Review: The Other Nineteenth Century
"The Other Nineteenth Century," by Avram Davidson
7/10: Inconsistent collection of alternate histories and other stories by a great writer.
As a kid, some twenty-odd years ago, I was given an anthology (which I still have) called "A Treasury of Modern Fantasy." That may still be the single best collection of fantasy stories I've ever encountered(*). It was my introduction to H.P. Lovecraft, Harlan Ellison, Fredric Brown, James Blish, Theodore Sturgeon--and, as it turned out, Avram Davidson.
I recently compared Ted Chiang to Avram Davidson, a comparison that arose partly because I had this book on my stack to read. When I found 1998's award-winning Avram Davidson Treasury, I devoured it, reveling in his brilliant imagination and wit. His style is so distinct that it was only after reading some of the stories that I thought, this resembles that story about the camera in my Treasury of Modern Fantasy. And voila--same author.
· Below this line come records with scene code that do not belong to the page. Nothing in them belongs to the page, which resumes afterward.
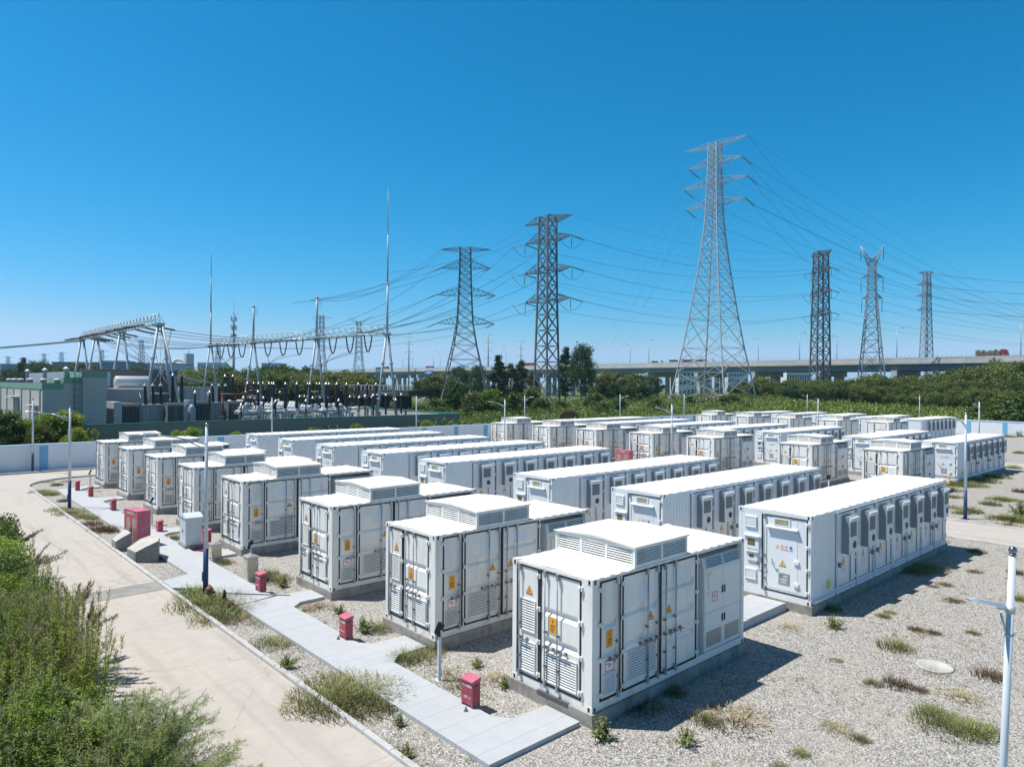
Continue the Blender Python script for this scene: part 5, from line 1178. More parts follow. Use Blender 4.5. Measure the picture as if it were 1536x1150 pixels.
# truck with tarpaulin
def wheels(t, xs, w, r=.5):
    for x in xs:
        for s in (-1, 1): mb = MB(); mb.tube((x, s*w, r), (x, s*(w-.3), r), r, n=14); mb.mi = 1; mb.tube((x, s*(w+.01), r), (x, s*w, r), r*.5, n=10); mb.build('wheel', [M['tyre'], M['galvanised']], t)
yt = on_x(1488, HX+4)
t = thing('cargo_truck', 'red lorry with green tarpaulin load driving on the highway at the right', 'truck', (HX+4, yt, ZP-1.44), R(-90))
mb = MB(); mb.box(-6.2, 3.6, -1.25, 1.25, 1.0, 1.25); mb.box(-6.2, 3.6, -1.25, -1.17, 1.25, 2.6); mb.box(-6.2, 3.6, 1.17, 1.25, 1.25, 2.6); mb.box(-6.2, -6.1, -1.17, 1.17, 1.25, 3.6); mb.box(3.5, 3.6, -1.17, 1.17, 1.25, 3.8)
for k in range(8): mb.box(-6.0+k*1.3, -5.88+k*1.3, -1.29, -1.252, 1.25, 2.6); mb.box(-6.0+k*1.3, -5.88+k*1.3, 1.252, 1.29, 1.25, 2.6)
mb.build('cargo_bed', M['truck_red'], t)
mb = MB(); n = 14; pr = []
for i in range(n+1):
    x = -6.05+9.5*i/n; pr.append((x, 3.55+.28*math.sin(i*1.9)+.15*math.sin(i*.7)))
for (xa, za), (xb, zb) in zip(pr, pr[1:]):
    sec = lambda x, z: [(x, -1.3, 1.9), (x, -1.2, z-.5), (x, -.5, z), (x, .5, z), (x, 1.2, z-.5), (x, 1.3, 1.9)]
    A = sec(xa, za); B = sec(xb, zb)
    for k in range(5): mb.face([A[k], A[k+1], B[k+1], B[k]])
for (x, z) in (pr[0], pr[-1]): mb.face([(x, -1.3, 1.9), (x, -1.2, z-.5), (x, -.5, z), (x, .5, z), (x, 1.2, z-.5), (x, 1.3, 1.9)])
mb.build('tarpaulin', M['tarp_green'], t)
mb = MB(); prof = [(3.9, .7), (6.2, .7), (6.3, 1.6), (6.15, 2.3), (5.75, 3.4), (5.2, 3.85), (3.9, 3.9)]
for s in (-1.25, 1.25): mb.face([(x, s, z) for x, z in prof])
for (a, b) in zip(prof, prof[1:]+prof[:1]): mb.face([(a[0], -1.25, a[1]), (b[0], -1.25, b[1]), (b[0], 1.25, b[1]), (a[0], 1.25, a[1])])
cab = mb.build('cab', M['truck_red'], t)
mb = MB(); mb.face([(6.17, -1.1, 2.35), (5.79, -1.1, 3.35), (5.79, 1.1, 3.35), (6.17, 1.1, 2.35)]); [mb.face([(4.9, s*1.256, 2.2), (6.0, s*1.256, 2.3), (5.7, s*1.256, 3.2), (4.9, s*1.256, 3.25)]) for s in (-1, 1)]; mb.build('window', M['car_glass'], cab)
wheels(t, (5.2, 3.0, -3.6, -5.0), 1.2); t.scale.x = .8
def car(px, x, label, mat, L=4.6, h=1.6, van=False):
    y = on_x(px, x); t = thing('van' if van else 'car', label, 'van' if van else 'car', (x, y, ZP-1.44), R(-90))
    mb = MB(); w = .9; prof = [(-L/2, .35), (L/2, .35), (L/2, .85), (L*.3, 1.0), (L*.12, h), (-L*.4, h), (-L/2, h*.65)] if not van else [(-L/2, .4), (L/2, .4), (L/2, 1.2), (L*.4, h), (-L/2, h)]
    for s in (-w, w): mb.face([(a, s, z) for a, z in prof])
    for (a, b) in zip(prof, prof[1:]+prof[:1]): mb.face([(a[0], -w, a[1]), (b[0], -w, b[1]), (b[0], w, b[1]), (a[0], w, a[1])])
    b = mb.build('car_body', M[mat], t); mb = MB()
    for s in (-1, 1): mb.face([(-L*.36, s*(w+.006), h*.62), (L*.22, s*(w+.006), h*.62), (L*.12, s*(w+.006), h*.93), (-L*.36, s*(w+.006), h*.93)])
    mb.build('window', M['car_glass'], b); wheels(t, (L*.32, -L*.32), w, .33)
car(579, HX+4, 'red van on the highway far left behind the gantry legs', 'truck_red', 7, 3.4, True); car(568, HX+4, 'blue van on the highway behind the left gantry leg', 'car_blue', 8, 3.0, True)
car(645, HX+4, 'red lorry on the highway left of the splayed tower', 'truck_red', 9, 2.9, True); car(795, HX+4, 'red van on the highway just left of the pipe tower', 'truck_red', 7, 3.4, True)
car(1031, HX+4, 'dark red van on the highway behind the tallest tower', 'truck_red', 5, 3.0, True); car(1014, HX+12, 'white lorry on the highway behind the tallest tower', 'car_white', 10, 3.6, True); car(1056, HX+12, 'long white lorry on the highway right of the dark red van', 'car_white', 12, 3.4, True); car(985, HX+12, 'pale lorry on the highway left of the tallest tower', 'car_white', 8, 3.2, True)
y = on_x(643, HX-1); t = thing('road_sign', 'blue direction sign hung on the side of the highway deck', 'road sign', (HX-1, y, 0))
mb = MB(); mb.box(-.08, 0, -5.2, 5.2, 13.6, 16.4); mb.build('sign_board', M['road_sign_blue'], t); mb = MB(); [mb.box(-.1, -.081, a, a+1.6, 14.6, 15.4) for a in (-2.6, -.6, 1.4)]; mb.build('marking', M['sign_white'], t)
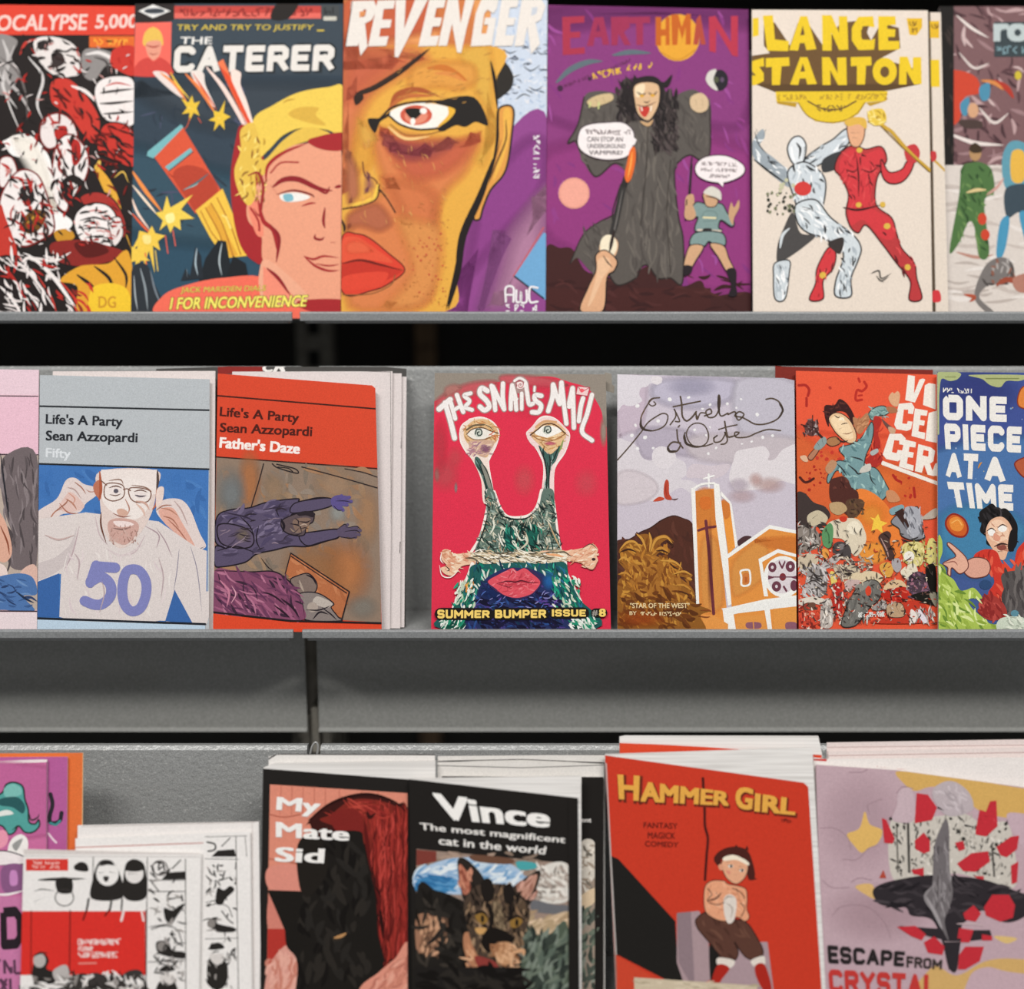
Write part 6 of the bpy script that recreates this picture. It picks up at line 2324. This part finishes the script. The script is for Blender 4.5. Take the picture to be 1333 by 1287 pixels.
vince = '''
@ 320 940 2.777
P 9a8578 618,456 1165,508 1165,1200 612,1200
X a89080,8a7668,7a685c 221 40 620,470 1160,560 60 14 10 30
P 7a3a32 618,458 690,464 690,500 618,516
S a9c0d8 618,540 700,500 780,486 900,490 990,530 1000,580 900,600 780,620 620,600
X c9d8e4,8fb0d0,dfe6ea,6f9cc4 222 120 620,495 1000,610 60 12 160 30 618,540 780,486 990,530 1000,580 780,620 620,600
S 3f7fb0 620,570 680,550 740,560 760,590 700,620 620,610
X 2f6a9c,5a94c0 223 30 622,556 760,610 40 10 10 20
S 4aa0a4 980,500 1046,506 1046,526 990,530
S 6a4a3a 820,476 960,490 950,510 830,500
S d9d4cc 1090,510 1165,514 1165,640 1060,640 1050,560
X c8beb4,a89a90,e4ded6,8a8078 224 70 1050,520 1165,640 40 12 30 70
S 6a6a6e 1040,640 1110,655 1165,660 1165,690 1040,680
S c8ae90 1010,780 1060,720 1165,680 1165,740 1060,780 1010,800
X d8bea0,b09878,a88e70 225 40 1020,690 1165,790 50 12 150 20
S 4f5a4c 1000,800 1090,770 1165,740 1165,1200 990,1200
X 6a7466,39413a,59655a,2c332e,7a8478 226 160 1000,760 1165,980 70 16 120 40
# cat body
S 211e1b 616,620 690,606 760,630 800,660 830,760 800,880 990,900 1000,1200 612,1200
S 9a7058 618,700 680,690 730,710 720,790 690,840 640,830 618,820
X b08668,7a5844,c89a7a,5a4234 227 90 620,690 740,840 50 12 110 40 618,700 680,690 730,710 720,790 690,840 640,830
B 2a2320 18 660,800 700,760 720,720
X 2c2824,181512,3a342e 228 90 616,630 980,960 70 18 60 60
S b07a5a 790,760 820,760 870,800 920,850 900,895 820,880 790,820
X c88f6a,8a5a40,d8a884 229 70 790,770 980,890 40 10 50 50
# ears
S 2a2420 766,500 790,488 830,520 860,560 870,600 800,650 778,600
S b5705a 772,510 800,540 812,600 790,620 776,580
X c98a70,8a4a3a 230 24 772,520 815,610 30 8 80 20
S 2a2420 960,600 1010,560 1064,532 1050,600 1020,660 970,650
S b98a78 980,600 1050,545 1040,600 1010,640
X d0a090,9a6a5a 231 20 980,560 1050,630 30 8 120 20
# face
S 4a3c32 790,650 830,590 900,580 960,590 1010,640 1026,700 1000,780 980,850 930,890 870,880 820,800 800,720
X 7a6450,2a221c,a08468,5a4838,1c1713,8a6e54 232 260 800,590 1020,880 40 9 80 40 790,650 830,590 960,590 1010,640 1026,700 980,850 930,890 820,800
S 1f1a17 850,580 880,560 900,600 890,640 860,640
S 1f1a17 930,600 960,580 970,640 940,650
S 75644f 896,650 924,656 936,740 904,730
X 9a8468,5a4a3a,3a2e24 235 40 890,640 945,740 26 5 85 20 890,640 930,650 940,740 900,730
B 1c1714 18 870,640 890,700 880,760
B 1c1714 14 950,640 960,690 940,720
S 8f6c34 830,694 860,686 876,710 858,726 838,714
S 8f6c34 958,712 988,702 1000,718 978,738 958,734
E 1c1714 856 706 6 14
E 1c1714 980 720 6 14
B 1c1714 9 820,690 856,680 884,712
B 1c1714 9 946,716 980,696 1010,712
S c89a60 830,740 870,740 860,760 840,760
S 1a1512 880,740 940,750 970,780 940,800 900,800 880,830 850,790
S c0906a 900,800 950,790 970,820 950,870 910,860
X d8aa84,9a6a4a 233 40 890,790 990,880 34 8 60 60
S 8a3a34 830,840 900,860 910,890 850,890
B d0a078 16 960,830 1000,820 1004,840
R 1f1c1a 612 880 1000 1200
X 2a2622,14110f 234 40 616,890 1000,980 80 20 20 40
R 1f1c1a 1166 0 1300 1400
T efece8 0.045 682,256 1096,312 1092,376 708,346 Vince
T e8e4df 0.025 630,360 1156,410 1152,440 634,392 The_most_magnificent
T e8e4df 0.025 698,410 1086,446 1080,474 700,438 cat_in_the_world
'''
comic('comic_book', 'second copy of the cat photo comic, a dark strip right of the front copy', G3,
 [(575, 1010.5), (786, 1011.5), (786, 1340), (575, 1340)], LOW, '1f1c1a', '''
@ 320 940 2.777
P 9a8a7c 1200,434 1262,436 1262,1200 1200,1200
S d0c8bc 1210,440 1262,436 1262,560 1210,570
X a09080,e0d8cc,70685e 241 30 1210,440 1260,640 30 10 60 60
S d8c0a0 1200,640 1262,600 1262,650 1200,690
X 6a7466,4a524a,8a9084,39413a 242 60 1204,680 1262,960 44 14 110 40
L 1f1c1a 8 1266,430 1266,1200
T e8e4df 0.025 1120,344 1250,346 1248,368 1118,362 magnificent
R d8d4cf 1170 180 1214 1300
''', fwd=-0.0015, thick=0.0025, edge='e0dcd8')
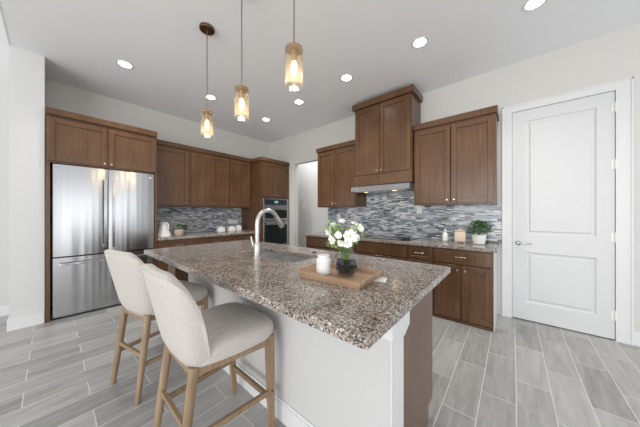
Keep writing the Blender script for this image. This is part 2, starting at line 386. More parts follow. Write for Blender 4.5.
def crown(parent, w, d, z, h=.085, p=.028, left=True, right=True):
    b = MB(); xl = -p if left else 0; xr = w + p if right else w
    # stepped moulding: slim cove under a taller flat band
    b.box(0, .002, z, w, d, z + .012)
    b.box(xl, -p - .008, z + .010, xr, d, z + h, .003, 1)
    return b.build('crown_moulding', 'cab', parent)

RA = PI / 2   # a cabinet on the left wall: local x runs along +y, front faces +x

# refrigerator surround
fs = thing('refrigerator_cabinet', 'tall brown wood surround with two short doors above the steel refrigerator', 'cabinet', (-4.13, -.05, 0), RA)
dF = -XA - 4.13 - .006
b = MB(); b.box(0, .0, 0, .035, dF, 2.42); b.box(1.055, 0, 0, 1.082, dF, 2.42); b.build('side_panel', 'cab', fs)
b = MB(); b.box(.036, .004, 1.87, 1.054, dF, 2.419); b.build('body', 'cab', fs)
d1 = shaker(fs, .012, 1.89, .530, 2.398); d2 = shaker(fs, .535, 1.89, 1.070, 2.398)
knob(d1, .500, 1.925); knob(d2, .566, 1.925)
crown(fs, 1.082, dF, 2.42, .085, .024, False, False)

# refrigerator
fr = thing('refrigerator', 'stainless steel french door refrigerator with a bottom freezer drawer', 'refrigerator', (-4.14, .006, 0), RA)
MB().box(0.004, .075, .02, .986, .66, 1.845).build('body', 'black', fr)
MB().box(.02, .05, .012, .97, .3, .06).build('toe_grille', 'black', fr)
def fdoor(x0, x1, z0, z1, name):
    def f(u, v):
        x = x0 + (x1 - x0) * u; return (x, -.012 * math.sin(PI * u) ** .5 if 0 < u < 1 else 0, z0 + (z1 - z0) * v)
    b = MB(); g = b.grid(f, 12, 1); bm = b.bm
    back = [bm.verts.new((x0, .07, z0)), bm.verts.new((x1, .07, z0)), bm.verts.new((x1, .07, z1)), bm.verts.new((x0, .07, z1))]
    bm.faces.new(back); bm.faces.new((g[0][0], g[0][1], back[3], back[0])); bm.faces.new((g[-1][0], g[-1][1], back[2], back[1]))
    bm.faces.new([r[0] for r in g] + [back[1], back[0]]); bm.faces.new([r[1] for r in g] + [back[2], back[3]])
    return b.build(name, 'steel', fr, True)
def vhandle(parent, x, z0, z1):
    b = MB(); n = 10; pts = [(x, -.042 - .016 * math.sin(PI * i / n), z0 + (z1 - z0) * i / n) for i in range(n + 1)]
    for a, q in zip(pts, pts[1:]): b.bar(a, q, .026, .016)
    b.box(x - .012, -.05, z0, x + .012, -.0, z0 + .03); b.box(x - .012, -.05, z1 - .03, x + .012, -.0, z1)
    return b.build('handle', 'handle', parent, label='long vertical steel handle')
a = fdoor(0, .479, .752, 1.858, 'door'); vhandle(a, .448, .83, 1.72)
q = fdoor(.486, .990, .752, 1.858, 'door'); vhandle(q, .532, .82, 1.715)
MB().box(.895, -.007, 1.79, .955, -.0, 1.808).build('badge', 'paper', q, label='small pale badge near the top corner')
z = fdoor(0, .990, .03, .735, 'freezer_drawer')
b = MB(); b.box(.05, -.055, .645, .94, -.035, .675, .006); b.box(.07, -.04, .65, .095, 0, .67); b.box(.895, -.04, .65, .92, 0, .67); b.build('handle', 'steelh', z, label='wide horizontal steel handle')

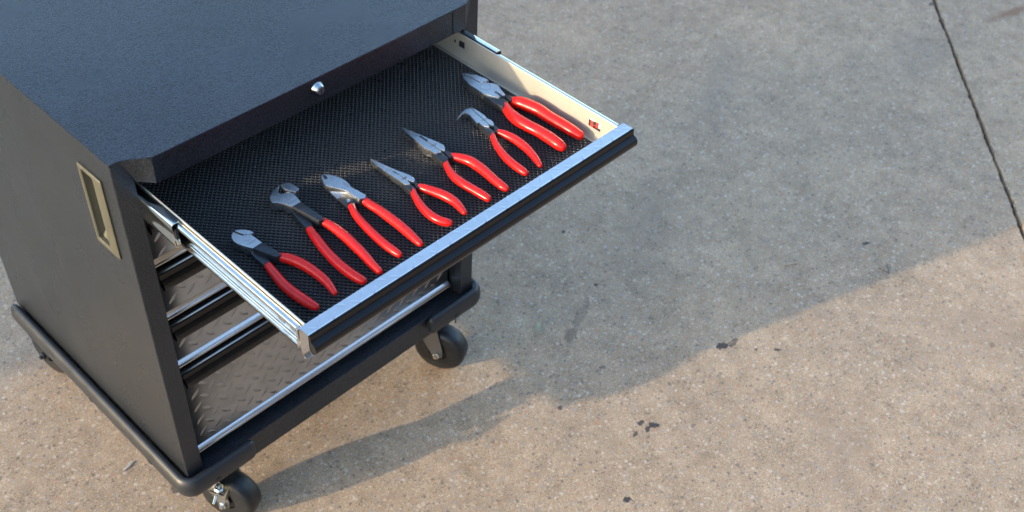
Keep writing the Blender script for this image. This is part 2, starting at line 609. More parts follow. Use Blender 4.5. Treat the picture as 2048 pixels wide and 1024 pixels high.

I found this book on a bargain stack last year and snatched it up, only now getting around to reading it. Davidson lived in the heart of the 20th century (he died in 1992) but had a fascination with history. The stories don't stick religiously to the 19th century; in fact, the first one is an alternate take on the American Revolution. Neither are all of them concerned with events of such a scope as to be noted in History. What they do share is that distinctive imagination and style, which feels very Victorian in and of itself, so the time period is a good match.
The first half of the book is generally up to the level of the 1998 collection. As the stories go on, they become less crisp and tend to feel more like second drafts that could have stood a bit of editing here and there. His wonderful descriptions still pop out from a paragraph here and there, but the stories are looser and less compelling. The last two are longer tales, one complete and one collected from fragments and stitched together with interstitial pieces by Michael Swanwick, who raves about how brilliant it is. The complete story was interesting, but should have been much shorter than it was. And the incomplete story had some nice images and ideas, but didn't live up to the breathless excitement Swanwick displayed in writing about it. I found it more interesting to read his interpolations and extrapolations than to read the actual fragments.
If you're interested in reading Avram Davidson, go get the 1998 collection. It's brilliant. If you've already read the 1998 collection and are hungry for more, this book will satisfy your appetite for a while, but it is clearly the second-best collection of his work.
(*) In going back to that listing to recall the authors, I noted one story by Joanna Russ, whom I just read about this morning in an article on James Tiptree, Jr. and wouldn't have recognized otherwise--this collection is the kind of book I keep going back to and finding more things about it to like. I linked to the Amazon listing because the one reviewer listed all the stories; you may be better off going to abebooks.com (look for the Avon 1981 paperback edition).
2 comments:
Glanced at that anthology you mentioned and the name C.L. Moore leaped out. Her Jiriel of Jory (sp?) stories were awesome! There was also a neat space adventurer Nevada Smith? Nebraska Smith? Something... he had one really neat adventure where there was an outerspace monster that would put tendrils into your brain and it would kill you, but it also gave you really great pleasure filled hallucinations. It was a wonderful story-question: Is it right to kill and stop these things? It sort of borders on questions of the validity of drug use (especially in the light of the study showing some psilocybin experiences result in permanently happier people). I personally feel that a better parallel is to the whole "when you are buying a TV be careful because the unscrupulous salesman/store will turn the contrast and brightness WAY UP and trick you into thinking the TV looks good. Umm... if it looks good that way, what is wrong with cranking those settings up?
That anthology also reminded me of one I read, a hand-me-down through 2 or 3 siblings called "The Supernatural Reader." Unexpectedly good, not overly anthologized stories. All I recall now is the title "Shottle Bop."
C.L. Moore wrote one of my favorite stories from that anthology, "Daemon," about a simpleton who can see the supernatural "daemons" who sit on everyone's shoulders and reflect (define?) their personalities. Good people are in harmony with their daemons, but bad people are driven by their daemons to be bad. He himself has no daemon, and that makes the story beautifully poignant. I love the story and can't remember reading anything else of hers, but I really should look up some of it.